Social Work with Rural Peoples: Theory & Practice
Description
Contains Bibliography, Index
$13.95
ISBN 0-919573-22-3
Author
Publisher
Year
Contributor
Winifred M. O'Rourke was a writer and journalist in Saskatoon.
Review
The title of this book could lead a reader to think that it is a handbook on how to do social work in the context of rural people. It is, however, much more than a guide for social workers. It is an analysis of socio-economic development through history and its effect on different lifestyles — lifestyles that provoke the need for different approaches by the helping services.
Ken Collier, the author, was a social worker for fifteen years, mostly in the rural areas. For two years he worked for the community of Cumberland House, the oldest settlement in Saskatchewan. Since 1975, as a member of the University of Regina Faculty of Social Work, he has taught in many towns in rural Saskatchewan.
In the Foreword, Fred L. Pineus, of the University of Maryland, refers to a “new generation of radical groups and individuals who emerged within the profession in the 1960’s and early 1970’s who produced devastating critiques of their professions” (p. 11).
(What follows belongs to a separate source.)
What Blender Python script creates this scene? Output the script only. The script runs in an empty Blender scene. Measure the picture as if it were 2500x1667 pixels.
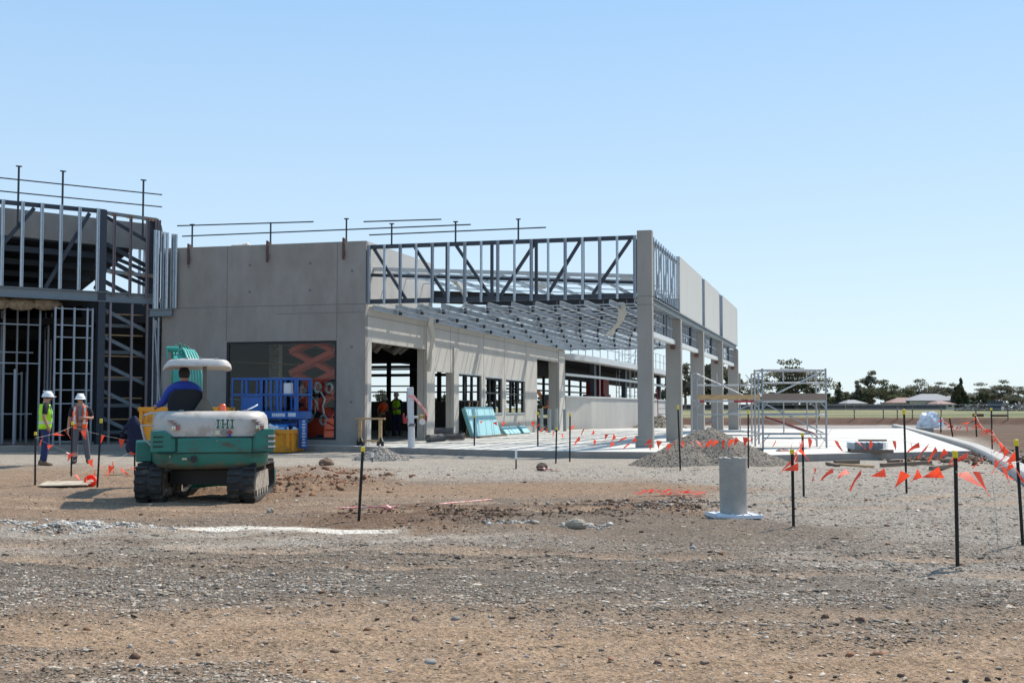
import bpy, math, random
import numpy as np
from mathutils import Vector, Matrix, Euler
random.seed(7); RNG = np.random.default_rng(11)
R = math.radians
S = bpy.context.scene
# ---------------------------------------------------------------- camera, sky, sun, exposure
F_PX = 3000.0; PITCH = math.atan(161/F_PX); CAM_H = 1.42
cd = bpy.data.cameras.new('camera'); cam = bpy.data.objects.new('camera', cd); S.collection.objects.link(cam)
cam.location = (0, 0, CAM_H); cam.rotation_euler = (R(90)+PITCH, 0, 0)
cd.sensor_width = 36; cd.lens = F_PX/2500*36; cd.clip_start = .1; cd.clip_end = 6000
S.camera = cam
SUN_AZ, SUN_EL = 41.0, 51.0
w = bpy.data.worlds.new('World'); S.world = w; w.use_nodes = True
nt = w.node_tree; nt.nodes.clear()
sky = nt.nodes.new('ShaderNodeTexSky'); sky.sky_type = 'NISHITA'; sky.sun_disc = False
sky.sun_elevation = R(SUN_EL); sky.sun_rotation = R(SUN_AZ)
sky.altitude = 0; sky.air_density = 1.0; sky.dust_density = .6; sky.ozone_density = 2.6
tcw = nt.nodes.new('ShaderNodeTexCoord'); sp = nt.nodes.new('ShaderNodeSeparateXYZ'); nt.links.new(tcw.outputs['Generated'], sp.inputs[0])
ms = nt.nodes.new('ShaderNodeMapRange'); ms.inputs[1].default_value = 0; ms.inputs[2].default_value = .36; nt.links.new(sp.outputs[2], ms.inputs[0])
gr_ = nt.nodes.new('ShaderNodeMixRGB'); gr_.inputs[1].default_value = (5.0, 6.05, 6.6, 1); gr_.inputs[2].default_value = (2.3, 4.1, 6.45, 1); nt.links.new(ms.outputs[0], gr_.inputs[0])
hm = nt.nodes.new('ShaderNodeMixRGB'); hm.inputs[0].default_value = .82; nt.links.new(sky.outputs[0], hm.inputs[1]); nt.links.new(gr_.outputs[0], hm.inputs[2])
bg = nt.nodes.new('ShaderNodeBackground'); bg.inputs[1].default_value = .125
wo = nt.nodes.new('ShaderNodeOutputWorld'); nt.links.new(hm.outputs[0], bg.inputs[0]); nt.links.new(bg.outputs[0], wo.inputs[0])
sl = bpy.data.lights.new('sun', 'SUN'); sl.energy = 4.5; sl.angle = R(.55); sl.color = (1, .94, .84)
sun = bpy.data.objects.new('sun', sl); S.collection.objects.link(sun)
sd = Vector((math.sin(R(SUN_AZ))*math.cos(R(SUN_EL)), math.cos(R(SUN_AZ))*math.cos(R(SUN_EL)), math.sin(R(SUN_EL))))
sun.rotation_euler = sd.to_track_quat('Z', 'Y').to_euler(); sun.location = (30, 40, 60)
S.view_settings.view_transform = 'Standard'; S.view_settings.look = 'None'; S.view_settings.gamma = 1
S.view_settings.exposure = 0.28
S.render.engine = 'CYCLES'
# ---------------------------------------------------------------- helpers
def gp(u, v, z=0.0):
    """point of the photograph on the level z"""
    x = (u-1250)/F_PX; y = (833.5-v)/F_PX
    r = Vector((x, math.cos(PITCH)-y*math.sin(PITCH), math.sin(PITCH)+y*math.cos(PITCH)))
    t = (z-CAM_H)/r.z
    return Vector((r.x*t, r.y*t, z))
def gd(u, v, Y):
    """point of the photograph at distance Y"""
    x = (u-1250)/F_PX; y = (833.5-v)/F_PX
    r = Vector((x, math.cos(PITCH)-y*math.sin(PITCH), math.sin(PITCH)+y*math.cos(PITCH)))
    t = Y/r.y
    return Vector((r.x*t, Y, CAM_H+r.z*t))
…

He goes on to say that practical solutions were vague.
The author in the introduction states that his approach is “clearly Marxist in conception. While it is an approach not without critics, it offers analytical tools for understanding social relations which, in my view no other theoretical base provides” (p.25). He adds that the Marxist approach is vulnerable to distortion and that there are many elements other than economics in the make-up of any culture.
At the beginning of the industrial society, the “helping services” came from churches and private agencies. Today, social work has grown into a profession. Once a movement for reform, organizing those exploited by the industrial system or, on the other hand, attempting to reform the administrative system, now “social work has found its niche. It has become one of the institutions that help to maintain the power bases and advance the social order” (p.54). Since it has a city base, social work can relate easily to other institutions. But the author maintains that social work in the agricultural and remote communities is still in a primitive stage. The second half of the book deals with the practice of social work in the agricultural society. Social workers must understand the world view of both the agricultural society and the native societies and how they work. Without that understanding, any attempt to solve the problems of this agricultural society is likely to antagonize not only the “client” but the whole community.
The author provides notes, a wide bibliography, and index. Both professional social workers and volunteers in helping relationships will benefit from reading this book.